What are you going to do?

     As Natalie and I begin to have children, we are going to practice and talk through how we would respond to the above situations with regards to sexual exploration. We may even role-play with each other. This is so important because we want our kids to grow up with healthy understandings and perspectives toward their natural sexuality. It is so much healthier to understand and be pre-armed. We also want our home to be a safe and open atmosphere for questions, so we will design age-appropriate lessons on sexuality for our kids.

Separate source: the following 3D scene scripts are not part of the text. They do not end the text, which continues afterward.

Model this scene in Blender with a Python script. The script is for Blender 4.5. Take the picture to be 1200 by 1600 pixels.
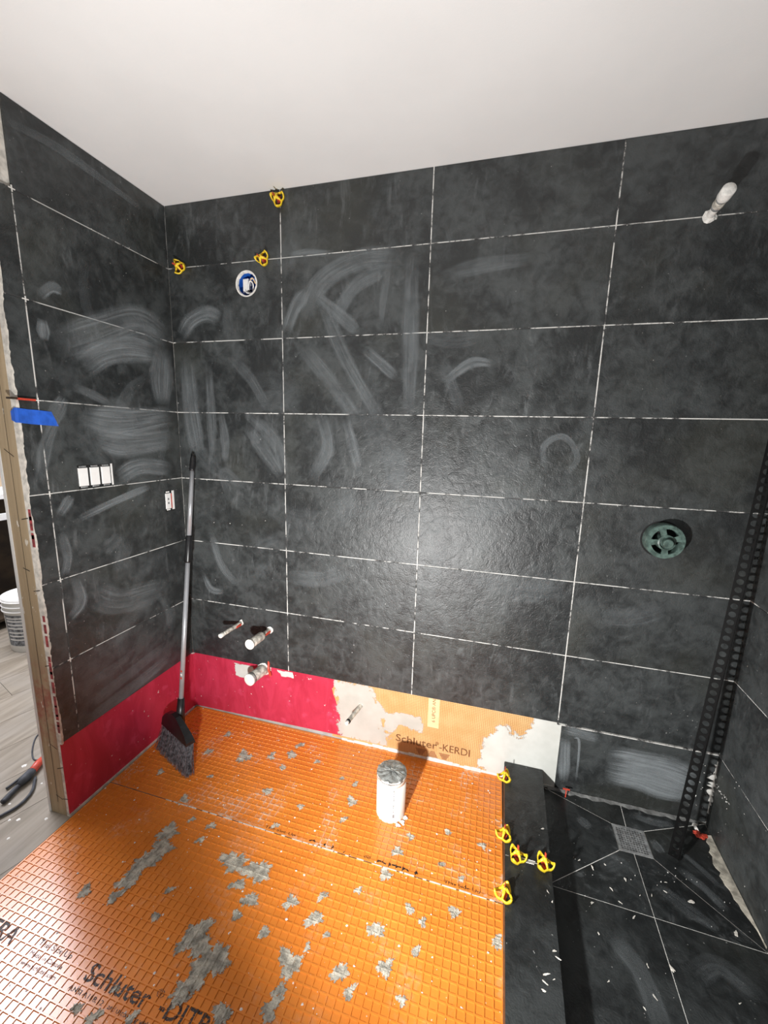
import bpy, math, random
from mathutils import Vector, Matrix
random.seed(7)
for _o in list(bpy.data.objects): bpy.data.objects.remove(_o)
SC = bpy.context.scene
COL = SC.collection

# ------------------------------------------------------------------ camera
FOC_PX = 635.21                      # focal length in pixels of a 1200x1600 frame
cam_d = bpy.data.cameras.new('camera')
cam_d.sensor_fit = 'VERTICAL'; cam_d.sensor_height = 24.0
cam_d.lens = 24.0 * FOC_PX / 1600.0
cam_d.clip_start = 0.02
cam = bpy.data.objects.new('camera', cam_d); COL.objects.link(cam)
RX = Vector((0.96325, 0.26732, 0.02625)); DN = Vector((0.07361, -0.16872, -0.98291)); FW = Vector((-0.25833, 0.94872, -0.18219))
m = Matrix((RX, -DN, -FW)).transposed().to_4x4(); m.translation = (0.2925, -1.6273, 1.4526)
cam.matrix_world = m
SC.camera = cam

# ------------------------------------------------------------------ world, lamps, exposure
W = bpy.data.worlds.new('world'); SC.world = W; W.use_nodes = True
W.node_tree.nodes['Background'].inputs[0].default_value = (0.75, 0.82, 1.0, 1)
W.node_tree.nodes['Background'].inputs[1].default_value = 0.05
SC.view_settings.view_transform = 'Standard'; SC.view_settings.look = 'None'
SC.view_settings.exposure = 0.3; SC.view_settings.gamma = 1.0
SC.view_settings.use_curve_mapping = False

def lamp(name, kind, loc, energy, color, aim=None, **kw):
    d = bpy.data.lights.new(name, kind); d.energy = energy; d.color = color
    for k, v in kw.items(): setattr(d, k, v)
    o = bpy.data.objects.new(name, d); COL.objects.link(o); o.location = loc
    if aim is not None:
        o.rotation_euler = Vector(aim).to_track_quat('-Z', 'Y').to_euler()
    return o
# the small job-site flood lamp held low beside the photographer
lamp('work_lamp', 'SPOT', (-0.12, -1.42, 0.68), 120, (1.0, 0.99, 0.975), aim=(0.30, 0.80, 0.35),
     spot_size=math.radians(165), spot_blend=0.52, shadow_soft_size=0.028)
# added unseen fill that brightens room and ceiling, then the next room's ceiling lamp
lamp('ambient_fill', 'POINT', (-1.2, -2.9, 1.95), 7, (0.93, 0.97, 1.0), shadow_soft_size=0.20)
lamp('next_room_lamp', 'AREA', (-2.70, -0.10, 2.38), 72, (0.92, 0.92, 1.0), aim=(0, 0, -1), shape='DISK', size=1.3)

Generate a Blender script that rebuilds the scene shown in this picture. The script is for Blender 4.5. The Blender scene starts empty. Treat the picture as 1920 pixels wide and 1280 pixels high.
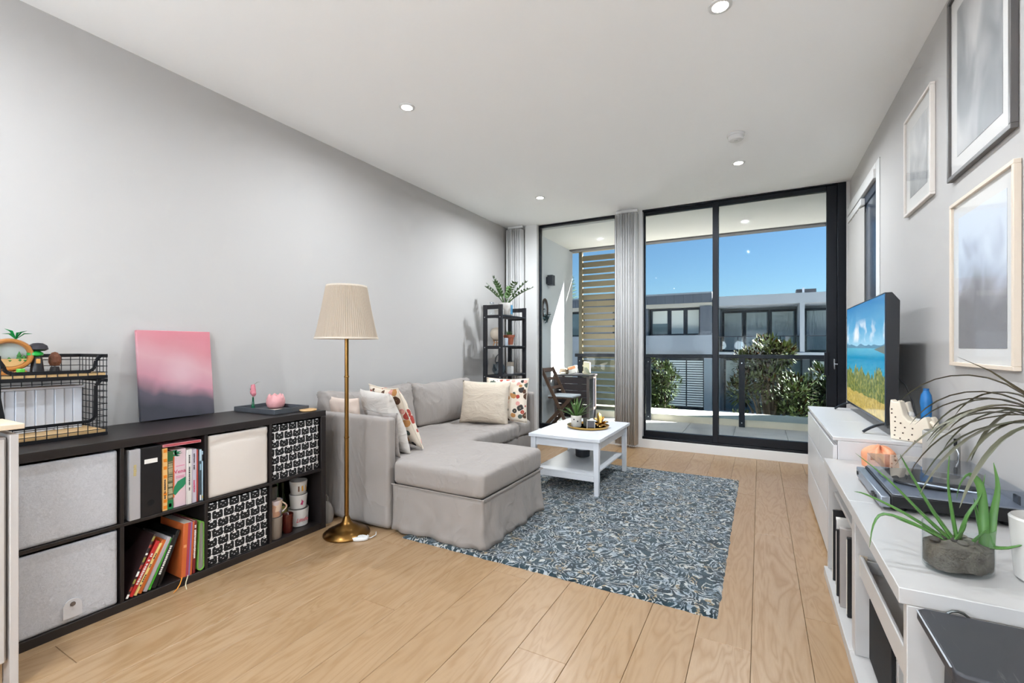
import bpy, bmesh, math, random
from mathutils import Vector, Matrix, Euler, noise
random.seed(7)
R = math.radians
scene = bpy.context.scene
COL = scene.collection

# ------------------------------------------------------------------ camera, world, sun, exposure
F_PX, W_PX = 858.0, 1920.0
cam_d = bpy.data.cameras.new('camera'); cam = bpy.data.objects.new('camera', cam_d); COL.objects.link(cam)
cam_d.sensor_width = 36.0; cam_d.lens = 36.0 * F_PX / W_PX
cam_d.shift_y = 11.0 / W_PX
cam_d.clip_start = 0.02; cam_d.clip_end = 300
cam.location = (0, 0, 1.17)
cam.rotation_euler = (R(90), 0, math.atan(465 / 858.0))
scene.camera = cam

world = bpy.data.worlds.new('world'); scene.world = world; world.use_nodes = True
wn = world.node_tree.nodes; wl = world.node_tree.links
sky = wn.new('ShaderNodeTexSky'); sky.sky_type = 'NISHITA'; sky.sun_disc = False
sky.sun_elevation = R(36.6); sky.sun_rotation = R(58.6); sky.altitude = 0
sky.air_density = 1.0; sky.dust_density = 0.3; sky.ozone_density = 3.5
tint = wn.new('ShaderNodeMix'); tint.data_type = 'RGBA'; tint.blend_type = 'MULTIPLY'; tint.inputs[0].default_value = 1.0; tint.inputs[7].default_value = (0.76, 0.98, 1.08, 1)
wl.new(sky.outputs[0], tint.inputs[6]); wl.new(tint.outputs[2], wn['Background'].inputs[0]); wn['Background'].inputs[1].default_value = 0.054

sun_d = bpy.data.lights.new('sun', 'SUN'); sun_d.energy = 21.5; sun_d.angle = R(0.55); sun_d.color = (1.0, 0.95, 0.88)
sun = bpy.data.objects.new('sun', sun_d); COL.objects.link(sun)
sun.rotation_euler = Vector((-1, -0.61, -0.87)).to_track_quat('-Z', 'Y').to_euler()
sun.location = (12, 12, 9)

DOWNLIGHT_W = 8.0
FILL_GLOBE_W = 460.0  # strength of the added fill globes behind the camera
DOWNLIGHT_COL = (0.87, 0.935, 1.0)
vs = scene.view_settings
vs.view_transform = 'Standard'; vs.look = 'None'; vs.gamma = 1.0; vs.use_curve_mapping = False
vs.exposure = 1.27
scene.cycles.use_adaptive_sampling = True; scene.cycles.adaptive_threshold = 0.08; scene.cycles.adaptive_min_samples = 12; scene.cycles.use_light_tree = True
scene.cycles.max_bounces = 7; scene.cycles.diffuse_bounces = 4; scene.cycles.glossy_bounces = 3; scene.cycles.transparent_max_bounces = 16
scene.cycles.caustics_reflective = False; scene.cycles.caustics_refractive = False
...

By doing this we will be intentional.

     I will be more genuine in my living of the law of chastity by remembering why I am living it, connecting my discipleship with my relationship, and making a conscious effort to feel joy in the relationship where it is at (which isn't actually that hard because it's awesome!). This is important, partly because we have some time before the wedding, but also because it is just a mark of true discipleship and I want to follow Jesus Christ.

Other Resources

Countering Tangents

I include this one because it is yet another example of how understanding a form of manipulation or misdirection is being used against or others, particularly in a family setting. That said, it is even more than that because it provides an introductory solution to tangents which reminded me of Tammy's suggestion to be like a broken record when conveying a message. The solution is to find some way to tie every divergent comment back to the topic. The author even suggests blaming our own confusion as a way to keep the other person from becoming defensive.


This is an article with three rules which resonated with me:
  1. Your loyalty is to your spouse
  2. Remind yourself why you are doing it
  3. Eliminate politics from the discussion
The first two rules bring to mind topics we've discussed in class - spousal preeminence, living one's why - and the third is another good one. I also include this source because it comes with some great real-life examples of each of these behaviors which I find helpful for application.